On the other side, the issue is taken up in terms of collective rights of the social order for safety, the need to prevent the anti-social use of guns to kill or maim the innocent, the accidental availability of guns in the hands of children, and the often tragic results thereof. For them, the right to have a gun is equivalent to a right to kill, and they deny that men have that right. Indeed, an aspect of true freedom is held to be freedom of society from the threat of the gun. But that is a short-sighted and narrow view of the actual freedom our founders sought to attain and preserve through our Constitution and its Bill of Rights.

History of those times and of those people involved in our Revolution and search for freedom is no longer taught. Indeed, it is a rare history book in the hands of a child or college student that makes even a cursory examination of the motives and issues that produced either the Constitution or the Bill of Rights in the form that they came to have, rather than in some other form with much different content. Like so much else that current political correctness would expunge from our cultural recollections, the experience of our founders has become virtually a lost chapter of American life.

So what is the Second Amendment and how did it come to be what it is, and say what it says?

The Second Amendment, passed September 25, 1789:

"A well regulated Militia, being necessary to the security of a free State, the right of the people to keep and bear Arms, shall not be infringed."

Notably in that statement, the right to own and use arms is firmly connected to the idea of a militia, and the purpose of that militia. That guns have other uses and purposes is beside the point of the amendment. Here, guns in the hands of "the people" as a "right" is seen as absolutely "necessary to the security of a free State." This is why I say that the Second Amendment stemmed from much more serious reasons than one might expect based on today's arguments.

Why? Because in the experience of these men it was the militia, each man bearing his own arms, from the Minutemen on Lexington Green to the files of troops that trapped Cornwallis at Yorktown, that formed the bulk of the army that George Washington led, cajoled and inspired to achieve our independence from Great Britain.

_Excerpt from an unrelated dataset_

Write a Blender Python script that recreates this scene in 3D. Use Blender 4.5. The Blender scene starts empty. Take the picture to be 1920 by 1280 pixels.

Let our founders speak for themselves.

Patrick Henry is best known for his "Give me liberty or give me death!" oration. Once he had it he warned, "Guard with jealous attention the public liberty. Suspect everyone who approaches that jewel. Unfortunately, nothing will preserve it but downright force. Whenever you give up that force, you are ruined. The great object is that every man be armed. Everyone who is able may have a gun." And he spoke clearly of the militia when he said, "Three million people, armed in the holy cause of liberty, are invincible by any force which our enemy can send against us." And so it turned out to be.

Today we are more than 250 million. By far most of us possess or have access to a gun. But we no longer face a hostile sovereign in a foreign land. So what good is a militia today? For that you hear it said that the Second Amendment is outmoded, archaic, of no further value but as a shield for the National Rifle Association and prospective felons of all types to hide behind. For that the Second Amendment should be deleted from our Constitution as the source of more harm than good to the society in which we now live.

The founders had sage advice in that regard. While they may have expelled our British overlords more than two hundred years ago, the founders in their wisdom gained from the experience, looked forward with a warning.

John Adams advised, "Arms in the hands of the citizens may be used at individual discretion for the defense of the country, the overthrow of tyranny or private self-defense." What was that he said? Used for the overthrow of tyranny? But that's what they got rid of by the revolution. Now what could he be talking about that might concern us now?

Thomas Jefferson answered: "The strongest reason for the people to retain the right to keep and bear arms is, as a last resort, to protect themselves against tyranny in government."

But not from our government, surely!

James Madison, in "The Influence of the State and Federal Governments Compared," 46 Federalist New York Packet, January 29, 1788, recalled the past, described his present, and peered into the future in that regard.

He wrote, "Besides the advantage of being armed, which the Americans possess over the people of almost every other nation, the existence of subordinate (state) governments, to which the people are attached, and by which the militia officers are appointed, forms a barrier against the enterprises of ambition more insurmountable than any which a simple government of any form can admit of. Notwithstanding the military establishments in the several kingdoms of Europe, which are carried as far as the public resources will bear, the governments are afraid to trust the people with arms. And it is not certain that with this aid alone they would not be able to shake off their yokes. But were the people to possess the additional advantages of local governments chosen by themselves, that could collect the national will and direct the national force, and of officers appointed out of the militia, by these governments and attached both to them and to the militia, it may be affirmed with the greatest assurance that the throne of every tyranny in Europe would be speedily overturned in spite of the legions which surround it."

But alas! Our federal government has usurped much of the power once relegated to the states and people, despite the Tenth Amendment. We are now cut from the same centralized government cloth as the age-old tyrannies of Europe. Our militias, made over (but not truly replaced) by the National Guard, lately have become nothing less but a federal reserve force, and thus has effectively been regulated out of existence as originally conceived. And yet, as the so-called "private militias" make clear, the seminal idea of the militia and its role as protector of the people against tyranny is not dead.

Richard Henry Lee, in his Additional Letters from the Federal Farmer, written in 1788, explains: "Militias, when properly formed, are in fact the people themselves and include all men capable of bearing arms. To preserve liberty it is essential that the whole body of the people always possess arms and be taught alike, especially when young, how to use them."

A similar sentiment was expressed by "the Pennsylvanian" in the Philadelphia Federal Gazette in 1788. There he wrote, "The militia of these free commonwealths, entitled and accustomed to their arms, when compared with any possible army, must be tremendous and irresistible. Who are the militia? Are they not ourselves? ...Congress has no power to disarm the militia. Their swords, and every other terrible implement of the soldier, are the birthright of an American. The unlimited power of the sword is not in the hands of either the federal or state governments, but where I trust in God it will ever remain, in the hands of the people."

And that, friends, is what the Second Amendment to the Constitution of the United States is all about.